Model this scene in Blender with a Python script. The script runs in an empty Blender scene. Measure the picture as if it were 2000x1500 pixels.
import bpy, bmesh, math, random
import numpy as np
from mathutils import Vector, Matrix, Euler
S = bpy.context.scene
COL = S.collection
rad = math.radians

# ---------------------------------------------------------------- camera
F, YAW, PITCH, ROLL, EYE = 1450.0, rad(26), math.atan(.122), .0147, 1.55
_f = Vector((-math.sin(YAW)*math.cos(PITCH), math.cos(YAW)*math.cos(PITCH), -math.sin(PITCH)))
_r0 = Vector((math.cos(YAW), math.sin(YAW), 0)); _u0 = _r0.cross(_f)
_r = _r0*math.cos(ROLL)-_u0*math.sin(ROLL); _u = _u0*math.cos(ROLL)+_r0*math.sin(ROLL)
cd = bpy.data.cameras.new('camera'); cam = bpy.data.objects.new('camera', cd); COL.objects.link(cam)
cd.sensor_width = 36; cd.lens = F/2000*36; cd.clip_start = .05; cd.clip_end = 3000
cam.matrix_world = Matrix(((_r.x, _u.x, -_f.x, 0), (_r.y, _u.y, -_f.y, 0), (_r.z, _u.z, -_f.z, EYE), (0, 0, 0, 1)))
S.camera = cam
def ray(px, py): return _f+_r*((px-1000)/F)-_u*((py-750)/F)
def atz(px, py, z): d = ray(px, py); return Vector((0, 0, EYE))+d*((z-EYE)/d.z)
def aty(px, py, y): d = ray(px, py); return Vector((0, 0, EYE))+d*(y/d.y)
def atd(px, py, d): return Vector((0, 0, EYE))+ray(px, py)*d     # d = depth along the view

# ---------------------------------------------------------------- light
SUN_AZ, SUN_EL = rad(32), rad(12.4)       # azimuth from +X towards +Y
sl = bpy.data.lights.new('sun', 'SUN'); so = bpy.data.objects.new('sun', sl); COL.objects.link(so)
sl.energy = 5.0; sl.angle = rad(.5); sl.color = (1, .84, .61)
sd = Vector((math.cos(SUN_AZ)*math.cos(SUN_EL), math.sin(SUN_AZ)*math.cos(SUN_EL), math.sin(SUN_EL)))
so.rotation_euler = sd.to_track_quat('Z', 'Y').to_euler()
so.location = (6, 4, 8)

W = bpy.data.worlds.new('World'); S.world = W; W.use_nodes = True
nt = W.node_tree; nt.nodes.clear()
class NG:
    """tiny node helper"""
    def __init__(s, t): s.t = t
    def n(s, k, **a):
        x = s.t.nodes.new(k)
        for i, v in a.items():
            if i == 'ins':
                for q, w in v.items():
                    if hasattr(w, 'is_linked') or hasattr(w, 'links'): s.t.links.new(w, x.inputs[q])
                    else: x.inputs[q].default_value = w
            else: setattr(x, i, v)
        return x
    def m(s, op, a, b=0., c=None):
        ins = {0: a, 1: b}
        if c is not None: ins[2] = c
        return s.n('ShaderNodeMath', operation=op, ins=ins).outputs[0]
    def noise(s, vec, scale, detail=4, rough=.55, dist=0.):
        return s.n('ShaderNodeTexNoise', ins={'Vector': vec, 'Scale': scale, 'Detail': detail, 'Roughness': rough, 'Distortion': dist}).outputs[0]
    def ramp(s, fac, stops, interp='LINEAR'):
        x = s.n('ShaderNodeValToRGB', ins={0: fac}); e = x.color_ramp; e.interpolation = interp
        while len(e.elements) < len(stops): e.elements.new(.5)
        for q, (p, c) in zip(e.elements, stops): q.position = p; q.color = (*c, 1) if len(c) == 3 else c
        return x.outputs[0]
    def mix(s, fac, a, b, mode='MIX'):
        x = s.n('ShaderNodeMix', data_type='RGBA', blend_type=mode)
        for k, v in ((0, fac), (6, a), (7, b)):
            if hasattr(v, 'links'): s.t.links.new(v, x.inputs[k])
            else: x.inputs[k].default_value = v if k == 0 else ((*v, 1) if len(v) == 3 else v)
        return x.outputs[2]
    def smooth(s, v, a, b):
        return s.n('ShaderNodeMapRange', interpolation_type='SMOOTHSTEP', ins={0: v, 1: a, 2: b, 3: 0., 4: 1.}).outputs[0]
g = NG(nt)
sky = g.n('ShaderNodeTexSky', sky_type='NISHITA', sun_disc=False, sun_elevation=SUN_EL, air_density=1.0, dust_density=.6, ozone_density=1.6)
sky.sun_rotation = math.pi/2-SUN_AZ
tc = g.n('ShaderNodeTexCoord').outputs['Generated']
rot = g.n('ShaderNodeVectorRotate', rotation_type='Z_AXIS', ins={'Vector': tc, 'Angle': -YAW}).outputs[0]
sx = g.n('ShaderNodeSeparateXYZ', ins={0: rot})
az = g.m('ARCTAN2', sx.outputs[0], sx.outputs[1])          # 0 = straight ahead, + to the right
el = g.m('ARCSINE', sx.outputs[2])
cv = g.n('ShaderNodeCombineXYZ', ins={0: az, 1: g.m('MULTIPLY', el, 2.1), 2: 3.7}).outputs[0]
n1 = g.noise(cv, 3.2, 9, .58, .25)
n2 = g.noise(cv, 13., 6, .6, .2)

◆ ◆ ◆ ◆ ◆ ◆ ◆

**Task instructions**
Copy exactly the lines that run from the first line of the data to the line containing "so.location = (6, 4, 8)", please, with both ends included and nothing else.

**Expected answer**
Model this scene in Blender with a Python script. The script runs in an empty Blender scene. Measure the picture as if it were 2000x1500 pixels.
import bpy, bmesh, math, random
import numpy as np
from mathutils import Vector, Matrix, Euler
S = bpy.context.scene
COL = S.collection
rad = math.radians

# ---------------------------------------------------------------- camera
F, YAW, PITCH, ROLL, EYE = 1450.0, rad(26), math.atan(.122), .0147, 1.55
_f = Vector((-math.sin(YAW)*math.cos(PITCH), math.cos(YAW)*math.cos(PITCH), -math.sin(PITCH)))
_r0 = Vector((math.cos(YAW), math.sin(YAW), 0)); _u0 = _r0.cross(_f)
_r = _r0*math.cos(ROLL)-_u0*math.sin(ROLL); _u = _u0*math.cos(ROLL)+_r0*math.sin(ROLL)
cd = bpy.data.cameras.new('camera'); cam = bpy.data.objects.new('camera', cd); COL.objects.link(cam)
cd.sensor_width = 36; cd.lens = F/2000*36; cd.clip_start = .05; cd.clip_end = 3000
cam.matrix_world = Matrix(((_r.x, _u.x, -_f.x, 0), (_r.y, _u.y, -_f.y, 0), (_r.z, _u.z, -_f.z, EYE), (0, 0, 0, 1)))
S.camera = cam
def ray(px, py): return _f+_r*((px-1000)/F)-_u*((py-750)/F)
def atz(px, py, z): d = ray(px, py); return Vector((0, 0, EYE))+d*((z-EYE)/d.z)
def aty(px, py, y): d = ray(px, py); return Vector((0, 0, EYE))+d*(y/d.y)
def atd(px, py, d): return Vector((0, 0, EYE))+ray(px, py)*d     # d = depth along the view

# ---------------------------------------------------------------- light
SUN_AZ, SUN_EL = rad(32), rad(12.4)       # azimuth from +X towards +Y
sl = bpy.data.lights.new('sun', 'SUN'); so = bpy.data.objects.new('sun', sl); COL.objects.link(so)
sl.energy = 5.0; sl.angle = rad(.5); sl.color = (1, .84, .61)
sd = Vector((math.cos(SUN_AZ)*math.cos(SUN_EL), math.sin(SUN_AZ)*math.cos(SUN_EL), math.sin(SUN_EL)))
so.rotation_euler = sd.to_track_quat('Z', 'Y').to_euler()
so.location = (6, 4, 8)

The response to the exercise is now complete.